**TASK**. Reproduce exactly the line in which "walld = mat('wall_dark', (84, 86, 86), .8, var=.05, scale=3)" occurs and all the lines after it, ending with the last line.
---
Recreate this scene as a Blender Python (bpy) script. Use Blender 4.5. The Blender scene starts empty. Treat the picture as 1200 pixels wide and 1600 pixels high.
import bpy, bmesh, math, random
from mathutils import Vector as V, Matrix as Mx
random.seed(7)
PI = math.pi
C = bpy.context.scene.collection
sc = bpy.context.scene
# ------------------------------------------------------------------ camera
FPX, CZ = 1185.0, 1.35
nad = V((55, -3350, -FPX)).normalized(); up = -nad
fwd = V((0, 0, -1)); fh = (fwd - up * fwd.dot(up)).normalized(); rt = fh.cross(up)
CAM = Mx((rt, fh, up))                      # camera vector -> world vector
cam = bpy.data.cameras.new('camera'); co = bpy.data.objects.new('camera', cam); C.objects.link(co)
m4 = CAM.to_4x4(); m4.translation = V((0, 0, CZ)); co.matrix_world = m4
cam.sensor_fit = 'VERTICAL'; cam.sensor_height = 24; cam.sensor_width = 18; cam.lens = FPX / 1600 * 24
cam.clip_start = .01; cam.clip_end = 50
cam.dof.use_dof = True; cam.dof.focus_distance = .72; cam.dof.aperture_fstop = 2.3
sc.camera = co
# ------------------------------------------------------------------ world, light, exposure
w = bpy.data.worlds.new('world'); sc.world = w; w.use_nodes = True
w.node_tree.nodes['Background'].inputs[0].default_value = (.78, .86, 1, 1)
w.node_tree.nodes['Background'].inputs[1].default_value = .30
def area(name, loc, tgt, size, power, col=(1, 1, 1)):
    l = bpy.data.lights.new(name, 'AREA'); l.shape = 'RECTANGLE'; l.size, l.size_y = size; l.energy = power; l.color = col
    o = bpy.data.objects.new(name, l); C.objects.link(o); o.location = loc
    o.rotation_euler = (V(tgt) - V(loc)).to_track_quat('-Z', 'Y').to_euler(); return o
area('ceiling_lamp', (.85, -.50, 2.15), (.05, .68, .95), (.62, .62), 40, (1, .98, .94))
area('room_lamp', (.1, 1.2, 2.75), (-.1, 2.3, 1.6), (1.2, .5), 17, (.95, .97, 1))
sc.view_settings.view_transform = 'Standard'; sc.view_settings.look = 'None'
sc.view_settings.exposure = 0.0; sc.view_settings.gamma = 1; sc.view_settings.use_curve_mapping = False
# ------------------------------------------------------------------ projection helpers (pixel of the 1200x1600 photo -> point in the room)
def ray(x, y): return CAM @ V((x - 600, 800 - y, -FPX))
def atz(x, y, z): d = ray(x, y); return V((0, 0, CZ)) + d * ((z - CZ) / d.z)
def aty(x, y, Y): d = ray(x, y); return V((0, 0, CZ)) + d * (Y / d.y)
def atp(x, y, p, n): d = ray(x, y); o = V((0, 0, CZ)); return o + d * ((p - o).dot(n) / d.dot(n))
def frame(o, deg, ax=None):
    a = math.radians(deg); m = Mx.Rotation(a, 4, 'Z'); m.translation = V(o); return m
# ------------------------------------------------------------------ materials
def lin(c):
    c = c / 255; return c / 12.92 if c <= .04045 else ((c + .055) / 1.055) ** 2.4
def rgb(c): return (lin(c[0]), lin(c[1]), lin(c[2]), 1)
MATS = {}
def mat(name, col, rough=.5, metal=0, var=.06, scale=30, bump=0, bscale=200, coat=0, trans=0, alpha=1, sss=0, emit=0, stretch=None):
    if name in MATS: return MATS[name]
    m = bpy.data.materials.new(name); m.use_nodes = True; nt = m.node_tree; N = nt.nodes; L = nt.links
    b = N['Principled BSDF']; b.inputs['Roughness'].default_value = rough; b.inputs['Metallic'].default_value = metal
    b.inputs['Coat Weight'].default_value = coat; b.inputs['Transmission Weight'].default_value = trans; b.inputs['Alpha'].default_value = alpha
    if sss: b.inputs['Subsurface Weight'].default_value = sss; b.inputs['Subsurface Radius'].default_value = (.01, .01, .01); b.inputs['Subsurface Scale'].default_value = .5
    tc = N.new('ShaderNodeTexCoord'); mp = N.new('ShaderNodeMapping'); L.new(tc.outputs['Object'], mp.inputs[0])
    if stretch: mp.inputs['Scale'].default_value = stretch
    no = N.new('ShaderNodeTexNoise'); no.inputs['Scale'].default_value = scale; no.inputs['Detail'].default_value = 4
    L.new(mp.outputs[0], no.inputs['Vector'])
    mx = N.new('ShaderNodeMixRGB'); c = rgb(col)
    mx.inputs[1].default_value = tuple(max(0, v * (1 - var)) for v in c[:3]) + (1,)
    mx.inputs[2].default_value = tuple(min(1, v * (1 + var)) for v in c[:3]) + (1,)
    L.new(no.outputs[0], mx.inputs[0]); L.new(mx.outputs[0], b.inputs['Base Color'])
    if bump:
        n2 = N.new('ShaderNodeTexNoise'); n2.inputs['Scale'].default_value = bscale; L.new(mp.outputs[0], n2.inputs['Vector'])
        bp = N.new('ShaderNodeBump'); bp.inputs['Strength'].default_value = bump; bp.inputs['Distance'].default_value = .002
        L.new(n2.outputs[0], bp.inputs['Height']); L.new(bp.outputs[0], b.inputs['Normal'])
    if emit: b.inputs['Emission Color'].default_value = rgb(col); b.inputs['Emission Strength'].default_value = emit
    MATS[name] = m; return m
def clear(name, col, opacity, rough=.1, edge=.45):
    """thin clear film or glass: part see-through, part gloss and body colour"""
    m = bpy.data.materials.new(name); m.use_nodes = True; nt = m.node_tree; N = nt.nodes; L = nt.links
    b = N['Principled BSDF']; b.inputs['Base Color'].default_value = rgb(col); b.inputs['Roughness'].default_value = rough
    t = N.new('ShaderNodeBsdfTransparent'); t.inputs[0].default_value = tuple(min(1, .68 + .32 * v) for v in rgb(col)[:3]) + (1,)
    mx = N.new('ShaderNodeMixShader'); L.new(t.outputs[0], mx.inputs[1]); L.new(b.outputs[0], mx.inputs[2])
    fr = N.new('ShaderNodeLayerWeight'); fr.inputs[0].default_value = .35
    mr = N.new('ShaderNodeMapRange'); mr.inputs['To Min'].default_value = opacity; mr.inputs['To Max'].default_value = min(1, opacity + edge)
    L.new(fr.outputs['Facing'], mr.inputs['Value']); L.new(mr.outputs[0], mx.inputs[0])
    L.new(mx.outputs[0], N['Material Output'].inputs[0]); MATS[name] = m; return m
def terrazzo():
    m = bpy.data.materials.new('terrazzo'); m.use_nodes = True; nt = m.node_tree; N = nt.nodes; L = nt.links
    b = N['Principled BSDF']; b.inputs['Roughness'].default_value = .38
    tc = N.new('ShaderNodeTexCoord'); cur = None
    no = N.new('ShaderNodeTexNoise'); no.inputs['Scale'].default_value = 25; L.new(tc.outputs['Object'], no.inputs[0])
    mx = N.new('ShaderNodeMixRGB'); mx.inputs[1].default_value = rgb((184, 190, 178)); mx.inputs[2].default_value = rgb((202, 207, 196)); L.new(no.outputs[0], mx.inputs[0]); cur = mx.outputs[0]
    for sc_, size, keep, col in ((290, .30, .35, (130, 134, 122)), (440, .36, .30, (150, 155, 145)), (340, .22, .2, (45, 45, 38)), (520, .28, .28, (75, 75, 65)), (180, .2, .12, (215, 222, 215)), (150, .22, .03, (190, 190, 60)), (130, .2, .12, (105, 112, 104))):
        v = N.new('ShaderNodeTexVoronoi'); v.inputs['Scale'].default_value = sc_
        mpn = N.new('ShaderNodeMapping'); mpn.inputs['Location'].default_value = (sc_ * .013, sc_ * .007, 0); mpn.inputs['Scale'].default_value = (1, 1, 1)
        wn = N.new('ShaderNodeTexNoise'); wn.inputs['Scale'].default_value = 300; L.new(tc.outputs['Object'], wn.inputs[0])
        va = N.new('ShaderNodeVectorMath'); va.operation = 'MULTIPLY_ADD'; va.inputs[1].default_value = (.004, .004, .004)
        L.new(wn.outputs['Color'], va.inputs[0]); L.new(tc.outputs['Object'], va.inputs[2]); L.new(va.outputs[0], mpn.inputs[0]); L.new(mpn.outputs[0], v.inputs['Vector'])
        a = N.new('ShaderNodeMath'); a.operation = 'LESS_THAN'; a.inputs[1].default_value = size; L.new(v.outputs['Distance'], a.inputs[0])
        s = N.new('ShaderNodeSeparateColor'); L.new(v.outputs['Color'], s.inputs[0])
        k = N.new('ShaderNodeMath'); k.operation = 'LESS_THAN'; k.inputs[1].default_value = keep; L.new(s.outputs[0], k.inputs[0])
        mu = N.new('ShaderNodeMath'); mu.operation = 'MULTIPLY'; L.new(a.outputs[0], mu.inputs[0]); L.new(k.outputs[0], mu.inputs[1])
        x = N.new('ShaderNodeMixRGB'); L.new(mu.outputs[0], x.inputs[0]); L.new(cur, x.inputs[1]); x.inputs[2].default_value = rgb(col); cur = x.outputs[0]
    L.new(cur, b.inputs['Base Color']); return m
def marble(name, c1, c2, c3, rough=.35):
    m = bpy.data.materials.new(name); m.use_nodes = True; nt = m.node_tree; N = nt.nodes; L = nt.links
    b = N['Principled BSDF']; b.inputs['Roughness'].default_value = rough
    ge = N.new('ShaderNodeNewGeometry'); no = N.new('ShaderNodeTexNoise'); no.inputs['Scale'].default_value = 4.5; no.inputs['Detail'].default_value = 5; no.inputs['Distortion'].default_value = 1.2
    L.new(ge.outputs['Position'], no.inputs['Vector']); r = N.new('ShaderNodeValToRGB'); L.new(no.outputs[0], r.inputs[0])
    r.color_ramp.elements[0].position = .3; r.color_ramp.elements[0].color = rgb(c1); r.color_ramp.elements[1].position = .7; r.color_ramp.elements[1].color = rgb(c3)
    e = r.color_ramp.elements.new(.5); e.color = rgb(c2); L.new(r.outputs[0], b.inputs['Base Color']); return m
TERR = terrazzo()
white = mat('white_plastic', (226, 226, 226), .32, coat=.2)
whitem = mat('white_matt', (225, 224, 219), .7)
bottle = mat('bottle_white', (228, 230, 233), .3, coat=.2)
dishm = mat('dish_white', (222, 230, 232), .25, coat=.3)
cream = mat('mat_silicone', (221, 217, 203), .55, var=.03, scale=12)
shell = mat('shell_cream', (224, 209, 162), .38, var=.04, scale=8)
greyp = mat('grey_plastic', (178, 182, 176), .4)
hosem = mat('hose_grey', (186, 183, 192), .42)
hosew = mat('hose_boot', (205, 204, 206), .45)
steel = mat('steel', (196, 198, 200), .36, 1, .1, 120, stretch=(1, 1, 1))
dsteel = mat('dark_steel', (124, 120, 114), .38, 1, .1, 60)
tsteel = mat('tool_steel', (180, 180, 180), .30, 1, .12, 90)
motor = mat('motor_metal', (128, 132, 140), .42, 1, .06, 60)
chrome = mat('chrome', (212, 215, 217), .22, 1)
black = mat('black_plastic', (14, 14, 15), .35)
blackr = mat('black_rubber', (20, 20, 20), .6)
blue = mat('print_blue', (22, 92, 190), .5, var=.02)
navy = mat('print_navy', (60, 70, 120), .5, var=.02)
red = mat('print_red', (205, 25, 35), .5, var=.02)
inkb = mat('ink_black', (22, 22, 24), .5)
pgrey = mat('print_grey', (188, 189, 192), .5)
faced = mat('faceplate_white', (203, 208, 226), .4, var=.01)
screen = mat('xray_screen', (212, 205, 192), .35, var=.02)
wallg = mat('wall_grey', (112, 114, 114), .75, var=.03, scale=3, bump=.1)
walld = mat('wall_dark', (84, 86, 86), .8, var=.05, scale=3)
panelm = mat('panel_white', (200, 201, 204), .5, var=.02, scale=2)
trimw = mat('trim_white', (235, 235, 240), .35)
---
**EXERCISE RESULT**.
walld = mat('wall_dark', (84, 86, 86), .8, var=.05, scale=3)
panelm = mat('panel_white', (200, 201, 204), .5, var=.02, scale=2)
trimw = mat('trim_white', (235, 235, 240), .35)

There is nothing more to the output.